Thursday, August 12, 2010

Suerte

[Note.]

Do you know just what an amazing day i had today? There were so many wonderful moments; side-cracking, tummy-aching laughs, and i hold on to these memories for their keepsake value, but they slip past my fingers like cool grains of sand on the beach.

This, my friends, is what i call kismet. Everything happens for a reason. On March 11 when results came out, i cried from noon till night before i had an epiphany and allowed myself to let go. I kept thinking why didn't i study harder. I kept thinking if only i had done things differently, everything would be so much different.

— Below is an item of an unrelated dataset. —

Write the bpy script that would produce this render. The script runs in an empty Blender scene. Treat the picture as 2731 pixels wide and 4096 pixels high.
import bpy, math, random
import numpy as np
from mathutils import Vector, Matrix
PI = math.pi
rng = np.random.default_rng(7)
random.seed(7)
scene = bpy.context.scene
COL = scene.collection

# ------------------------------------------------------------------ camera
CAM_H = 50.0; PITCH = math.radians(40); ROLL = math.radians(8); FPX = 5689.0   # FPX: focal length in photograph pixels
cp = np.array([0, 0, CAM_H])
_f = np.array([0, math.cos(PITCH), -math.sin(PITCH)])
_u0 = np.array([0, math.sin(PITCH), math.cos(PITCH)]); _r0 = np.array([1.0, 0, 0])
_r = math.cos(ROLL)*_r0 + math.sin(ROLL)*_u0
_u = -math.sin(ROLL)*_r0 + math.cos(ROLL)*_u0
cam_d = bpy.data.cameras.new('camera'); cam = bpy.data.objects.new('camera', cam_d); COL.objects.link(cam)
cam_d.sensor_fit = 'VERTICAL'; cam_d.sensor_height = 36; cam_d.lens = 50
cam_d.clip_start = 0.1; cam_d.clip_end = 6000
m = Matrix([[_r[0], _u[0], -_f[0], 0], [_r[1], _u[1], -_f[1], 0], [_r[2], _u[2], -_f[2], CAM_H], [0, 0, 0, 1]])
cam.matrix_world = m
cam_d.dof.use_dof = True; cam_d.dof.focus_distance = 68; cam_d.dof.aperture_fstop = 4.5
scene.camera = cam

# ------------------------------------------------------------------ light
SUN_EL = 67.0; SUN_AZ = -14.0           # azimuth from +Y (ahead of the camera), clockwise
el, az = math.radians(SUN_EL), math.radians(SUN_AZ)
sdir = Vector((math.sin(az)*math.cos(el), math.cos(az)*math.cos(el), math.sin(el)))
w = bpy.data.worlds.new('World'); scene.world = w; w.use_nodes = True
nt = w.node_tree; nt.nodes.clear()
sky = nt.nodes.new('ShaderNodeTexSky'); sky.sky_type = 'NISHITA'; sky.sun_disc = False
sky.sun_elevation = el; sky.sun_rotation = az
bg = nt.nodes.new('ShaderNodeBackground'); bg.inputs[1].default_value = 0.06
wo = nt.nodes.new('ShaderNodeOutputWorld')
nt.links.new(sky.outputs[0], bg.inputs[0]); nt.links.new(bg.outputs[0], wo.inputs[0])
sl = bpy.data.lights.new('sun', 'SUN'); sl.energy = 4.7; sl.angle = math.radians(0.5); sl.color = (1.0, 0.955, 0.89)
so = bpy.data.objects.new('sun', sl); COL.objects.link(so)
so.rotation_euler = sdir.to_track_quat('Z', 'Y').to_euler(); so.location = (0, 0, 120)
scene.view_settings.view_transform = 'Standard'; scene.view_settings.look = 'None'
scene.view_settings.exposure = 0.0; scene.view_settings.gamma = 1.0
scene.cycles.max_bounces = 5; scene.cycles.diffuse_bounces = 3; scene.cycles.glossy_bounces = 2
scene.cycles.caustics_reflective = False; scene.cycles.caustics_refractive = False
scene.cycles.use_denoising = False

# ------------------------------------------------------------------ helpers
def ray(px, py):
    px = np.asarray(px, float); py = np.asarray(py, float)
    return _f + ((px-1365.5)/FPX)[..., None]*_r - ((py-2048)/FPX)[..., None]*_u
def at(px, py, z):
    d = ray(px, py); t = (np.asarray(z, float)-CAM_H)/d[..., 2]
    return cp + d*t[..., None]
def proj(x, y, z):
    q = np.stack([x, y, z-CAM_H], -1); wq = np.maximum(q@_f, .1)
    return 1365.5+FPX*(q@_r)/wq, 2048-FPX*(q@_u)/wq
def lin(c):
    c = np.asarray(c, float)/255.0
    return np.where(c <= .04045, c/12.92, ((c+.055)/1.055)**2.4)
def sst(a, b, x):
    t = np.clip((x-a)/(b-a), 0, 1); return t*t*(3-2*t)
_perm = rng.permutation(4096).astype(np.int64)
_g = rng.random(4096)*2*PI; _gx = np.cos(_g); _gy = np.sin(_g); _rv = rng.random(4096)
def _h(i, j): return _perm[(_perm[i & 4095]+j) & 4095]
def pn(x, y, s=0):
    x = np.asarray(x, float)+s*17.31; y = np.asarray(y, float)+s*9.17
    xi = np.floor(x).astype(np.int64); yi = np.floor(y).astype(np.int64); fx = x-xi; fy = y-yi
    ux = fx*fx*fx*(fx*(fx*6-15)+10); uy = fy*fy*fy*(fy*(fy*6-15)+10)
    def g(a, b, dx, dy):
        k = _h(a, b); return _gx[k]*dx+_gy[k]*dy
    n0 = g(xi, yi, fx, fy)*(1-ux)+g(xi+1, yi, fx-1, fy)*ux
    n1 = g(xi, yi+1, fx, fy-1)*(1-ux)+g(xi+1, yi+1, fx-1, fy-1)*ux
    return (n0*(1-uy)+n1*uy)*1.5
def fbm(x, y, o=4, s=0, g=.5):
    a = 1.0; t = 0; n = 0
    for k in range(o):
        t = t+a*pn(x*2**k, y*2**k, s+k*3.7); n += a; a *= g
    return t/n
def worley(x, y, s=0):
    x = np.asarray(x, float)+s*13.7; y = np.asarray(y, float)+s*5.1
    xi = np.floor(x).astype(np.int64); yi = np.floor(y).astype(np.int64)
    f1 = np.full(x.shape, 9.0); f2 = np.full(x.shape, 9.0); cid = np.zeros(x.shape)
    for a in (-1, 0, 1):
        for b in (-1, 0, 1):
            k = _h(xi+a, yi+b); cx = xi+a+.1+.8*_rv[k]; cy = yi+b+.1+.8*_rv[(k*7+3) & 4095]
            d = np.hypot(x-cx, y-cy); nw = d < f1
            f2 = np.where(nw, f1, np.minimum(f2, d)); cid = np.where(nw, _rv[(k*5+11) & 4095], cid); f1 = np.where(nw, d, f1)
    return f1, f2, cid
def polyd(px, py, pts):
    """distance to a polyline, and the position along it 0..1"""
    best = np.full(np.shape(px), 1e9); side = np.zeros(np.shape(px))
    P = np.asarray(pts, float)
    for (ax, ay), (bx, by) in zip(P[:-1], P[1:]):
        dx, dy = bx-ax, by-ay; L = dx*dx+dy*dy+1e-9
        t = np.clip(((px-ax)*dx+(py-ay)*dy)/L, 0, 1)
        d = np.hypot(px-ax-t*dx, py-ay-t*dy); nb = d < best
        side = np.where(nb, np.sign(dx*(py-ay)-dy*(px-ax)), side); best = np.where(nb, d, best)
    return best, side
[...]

Only i didn't really mean "different", i meant "better". But it isn't really better, is it?

I was thinking about this a lot earlier, and as a result i now have this warm, contented feeling playing about the pits of my tummy. IF i had gotten even one more A in SPM, i wouldn't be here now. At all. Thinking about all these makes me realize just how precious this moment is.

Are you aware of that?

Are you aware of how special YOUR moment is?

So listen. IF i had gotten one more A, i would be in Inti Subang Jaya right now, no doubt about that. (cause, FYI, they offer 100% waivers for students with 10A's). I would've joined in the March intake, therefore foregoing national service and therefore foregoing the opportunity to meet any of them awesome sayangs of mine -- and also the ultimate homesickness-experience.

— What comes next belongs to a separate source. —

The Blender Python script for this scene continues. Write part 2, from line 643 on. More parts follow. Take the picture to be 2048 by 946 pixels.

Now, i'm not saying that this TARC experience is completely better than whatever experience that i would've gotten at Inti. I mean, who knows, right? I'm sure i would've met plenty of awesome people there as well. I'm sure i would've loved it there, being in SS15 and smack in the middle of it all. There could probably have been a Mr. Right-Now as well. But seriously, who knows? What i DO know is this:--

1. I'm in TARC right now.
2. I have been such an amazing experience.
3. I have met amazing people.
4. I'm having so much fun it's insane.

So yeah, being at Inti would mean that i wouldn't be given the opportunity to do what i'm doing now -- which has been amazing. Making. So. Many. Friends!!! *spazzing with joy*

Okay, now let's backtrack a bit. If i had gotten one more A, Yernny wouldn't be at TARC either. (most likely lah, who's to say for sure, right?)

If i had gotten one more A, i wouldn't be as close to Yernny and Suze as i am right now. Of course, if i went to Inti i'd have made new friends = expanding network = good stuff, but seriously, what we have now is pretty amazing, and pretty much trumps that as well.

If i had gotten one more A, i wouldn't have met Hwee Yee. Or Thad. Or Shaun. Or Zarrah. Or Ama. Or any of my classmates. Neither would i be on talking terms with Han Jon because let's face it, we only started talking when i ran into him during orientation week.

If i had gotten one more A, i wouldn't have had the opportunity to do what i'm doing right now, which i have to admit, i'm enjoying a LOT, stressful as it is.

If i had gotten one more A, i wouldn't have had the same utterly incredible day that i had today. I think about the things we said or how LAME we were being and i just can't help cracking up. I had so much fun today!

Today was an amazing day, you know that? Do you know how close we were to not having this day today? Do you see now how everything fell into place like that?

And i cried so hard on March 11 my eyes were swollen for a week. If i had known how things were gonna be like back then, i'd probably be laughing my ass off.